The responsorial psalm for today, Psalm 103, is categorized as a hymn of gratitude to God for the gift of faithful covenant love. Verse one of the psalm tells us that it was one of the psalms that was written by King David.
The first reading from the Book of Exodus appears fourteen chapters after God presented Moses with the Ten Commandments. This point is important because it tells us that God identifies as a merciful, gracious, kind and faithful God who is slow to anger and rich in compassion even after the children of Israel had created a golden calf and worshipped it. Their idol worshipped had so angered Moses that he had thrown the stone tablets upon a rock and broken them. Despite this fact, God still identifies as a merciful God, a God of covenant fidelity.

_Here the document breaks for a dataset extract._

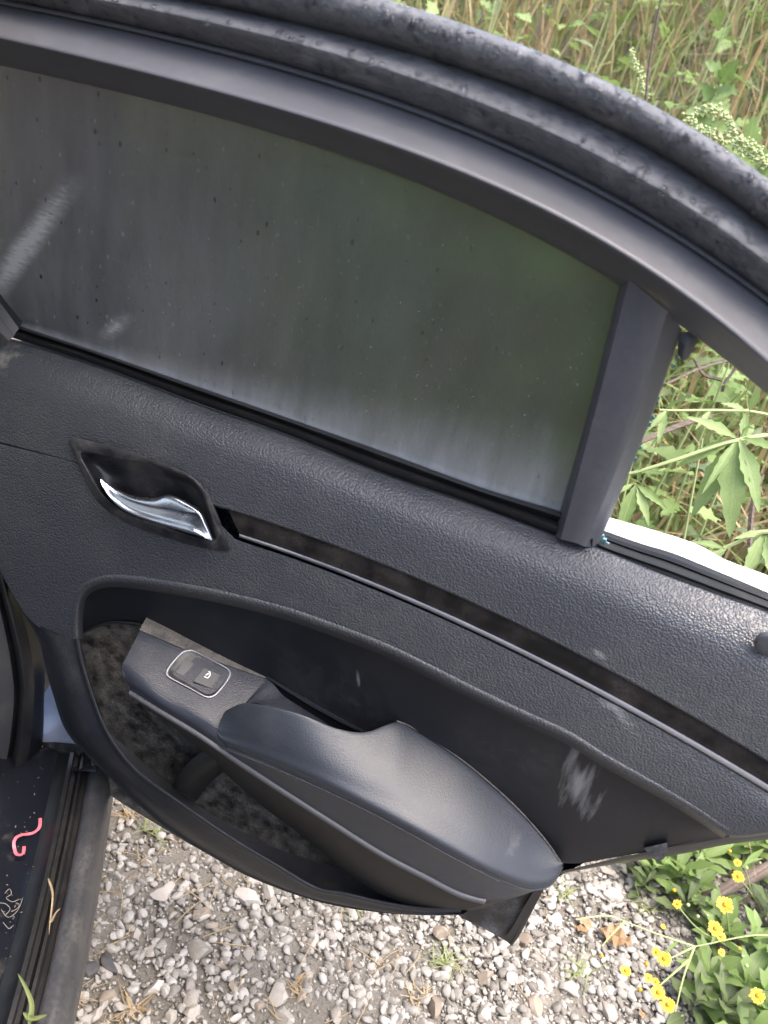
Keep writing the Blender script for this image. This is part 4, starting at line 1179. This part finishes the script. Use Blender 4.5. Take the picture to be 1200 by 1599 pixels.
loft('sill_seal', rows[6:12], M['rubber'], body, n=40, m=2)
loft('sill_lip', rows[11:16], M['rubber'], body, n=40, m=2)
floor_rows = [rows[15]] + [cz([(x0 + 20, 1160, z), (x0, 1300, z), (x0 - 25, 1450, z), (x0 - 50, 1600, z), (x0 - 70, 1700, z)]) for x0, z in ((45, .33), (0, .325), (-40, .335), (-120, .335), (-300, .33))]
loft('sill_plate', floor_rows, M['sill'], body, n=50, m=5, smoothx=True)
rw = rows[0]
loft('rocker_skirt', [rw, [p + Vector((-.03, -.008, -.06)) for p in rw]], M['rubber'], body, n=20, m=2)

Tc = (hitz(170, 1210, .35) - hitz(103, 1599, .35)).normalized(); Nc = Vector((Tc.y, -Tc.x, 0))
sill0 = hitz(103, 1599, .35); sill0.z = 0
def cp(t_, n_, z): return sill0 + Tc * t_ + Nc * n_ + V * z - Vector(car.location)
def ring_(z, g): return [cp(a, b_, z) for a, b_ in ((-2.1 - g, -.24 + g), (1.3 + g, -.24 + g), (1.6 + g, -.3 + g), (1.6 + g, -1.45 - g), (1.3, -1.6 - g), (-2.1 - g, -1.6 - g))]
loft('roof', [ring_(1.42, -.04), ring_(1.425, 0), ring_(1.46, -.01), ring_(1.49, -.12), ring_(1.50, -.3)], M['paint'], body, n=60, m=2, closed=True, caps=True)
def slab(name, prof_, n0, n1, mat):           # an upright body panel: outline along the car, between two depths
    return prism(name, [cp(a, n0, z) for a, z in prof_], [cp(a, n1, z) for a, z in prof_], M[mat], body)
slab('floor_pan', [(-1.0, .16), (1.7, .16), (1.7, .318), (-1.0, .318)], -.10, -1.5, 'rubber')
slab('front_door', [(.80, .24), (1.55, .24), (1.6, .6), (1.55, .93), (1.2, .99), (.80, 1.0), (.78, .6)], -.02, -.16, 'paint')
slab('centre_pillar', [(.68, .16), (.80, .16), (.82, 1.0), (.80, 1.43), (.70, 1.43), (.70, 1.0)], -.06, -.2, 'rubber')
slab('rocker_front', [(.40, .17), (1.6, .17), (1.6, .30), (.40, .30)], .0, -.12, 'rocker')
prism('rear_quarter', [cp(-1.0, -.02, .30), cp(-.55, -.02, .9), cp(-.75, -.06, 1.0), cp(-1.15, -.12, 1.42), cp(-2.4, -.12, 1.3), cp(-2.6, -.02, .95), cp(-2.6, 0, .3)], [q + Nc * -.12 for q in [cp(-1.0, -.02, .30), cp(-.55, -.02, .9), cp(-.75, -.06, 1.0), cp(-1.15, -.12, 1.42), cp(-2.4, -.12, 1.3), cp(-2.6, -.02, .95), cp(-2.6, 0, .3)]], M['paint'], body)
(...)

In composing Psalm 103, David carefully wove all the words that describe God into his hymn of gratitude. The psalm traces the workings of God’s faithfulness from the personal experience of David, the psalmist, through the history of God’s people, to the witness of the whole cosmos. All of reality is given life through the strong and tender love of God.
The Jewish faith has no formal written Creed such as our Apostles’ Creed or the Nicene Creed. Judaism has been described as a religion of deeds rather than a religion of words. However, the encounter between Moses and God on Mt. Sinai produces the statement that has become known as the “Little Creed,”
Though we only recite four of the stanzas of what is a longer psalm, the words with which God identifies are included in our responsorial today. Merciful, gracious, kind, and faithful are all adjectives which we can hope will one day be part of our eulogy.